Worth reading in its entirety.

(via Democracy for the Middle East)

The Anglosphere Tone

At NRO’s Corner K. J. Lopez has a “quickie” transcript of Howard’s press conference. He observes that Bin Laden justified the Bali bombing & murder of Sergio de Mello in Iraq by both Australia’s and de Mello’s roles in East Timor. Howard begins:

Can I just say very directly, Paul, on the issue of the policies of my government and indeed the policies of the British and American governments on Iraq, that the first point of reference is that once a country allows its foreign policy to be determined by terrorism, it’s given the game away, to use the vernacular. And no Australian government that I lead will ever have policies determined by terrorism or terrorist threats, and no self-respecting government of any political stripe in Australia would allow that to happen.

Howards words are inspiring; the reporter’s questions are not. Senators aren’t the only ones with “dumbass” questions. Howard’s response has the context of the real world (where Bin Laden’s fatwas are actually read & his words, say about East Timor, actually register). Clearly, Howard, like Hatch, can say: “But I do know dumbass questions when I see dumbass questions.” Still, he dignifies them with an answer that is neither hasty nor nasty if loaded with history he knows only too well. Thanks Instapundit for both, who also links to The Anchoress’ visual chronology of steps in “Bush’s War.”

Max Boot: Why We Fight

Max Boot ponders the parallels between the Blitz and the Bombing:

The London bombings have occasioned many comparisons with the 1940 Blitz. This is usually cited as evidence of British fortitude — the attitude exemplified by cockneys in the heavily bombed East End who told Winston Churchill, “We can take it, but give it ’em back.” That is indeed the dominant British (and American) attitude, then and now, but it is important not to ignore a streak of timidity there (and here) that may get stronger in the years ahead and that was present even when civilization faced an existential threat from Nazism.

The last sentence segues into a litany of appeasement stances. I imagine that in their day these appeals against involvement in the war were far louder than history has allowed their echoes to be. Take one delicious morsel of an example:

Even in January 1942, when German armies were at the gates of Moscow, George Orwell wrote in Partisan Review that “the greater part of the very young intelligentsia are anti-war … don’t believe in any ‘defense of democracy,’ are inclined to prefer Germany to Britain, and don’t feel the horror of Fascism that we who are somewhat older feel.”
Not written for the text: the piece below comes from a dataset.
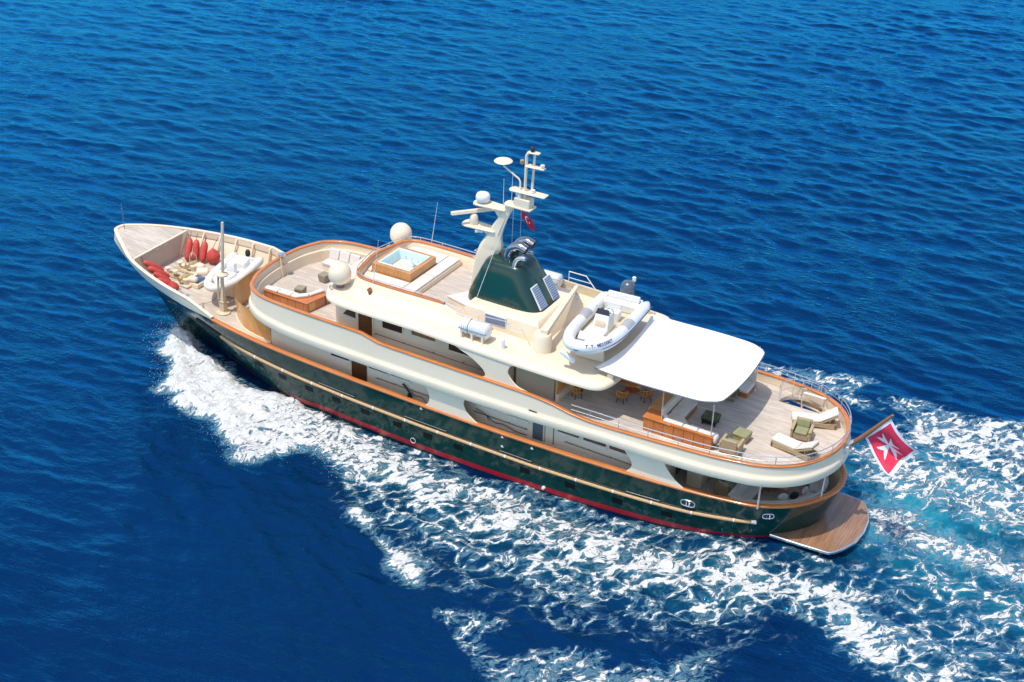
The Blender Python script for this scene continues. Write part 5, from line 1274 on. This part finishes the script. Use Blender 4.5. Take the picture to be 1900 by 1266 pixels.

As if to illustrate Orwell’s point, a pacifist poet named D.S. Savage wrote a reply in which he explained why he “would never fight and kill for such a phantasm” as “Britain’s ‘democracy.’ ” Savage saw no difference between Britain and its enemies because under the demands of war both were imposing totalitarianism: “Germans call it National Socialism. We call it democracy. The result is the same.”

Savage naively wondered, “Who is to say that a British victory will be less disastrous than a German one?” Savage thought the real problem was that Britain had lost “her meaning, her soul,” but “the unloading of a billion tons of bombs on Germany won’t help this forward an inch.” “Personally,” he added, with hilarious understatement, “I do not care for Hitler.” But he thought the way to resist Hitler was by not resisting him: “Whereas the rest of the nation is content with calling down obloquy on Hitler’s head, we regard this as superficial. Hitler requires, not condemnation, but understanding.”

Remind you of anything? No wonder they’ve been in such a frenzy to portray Rove as some sort of criminal mastermind — with the usual lack of success.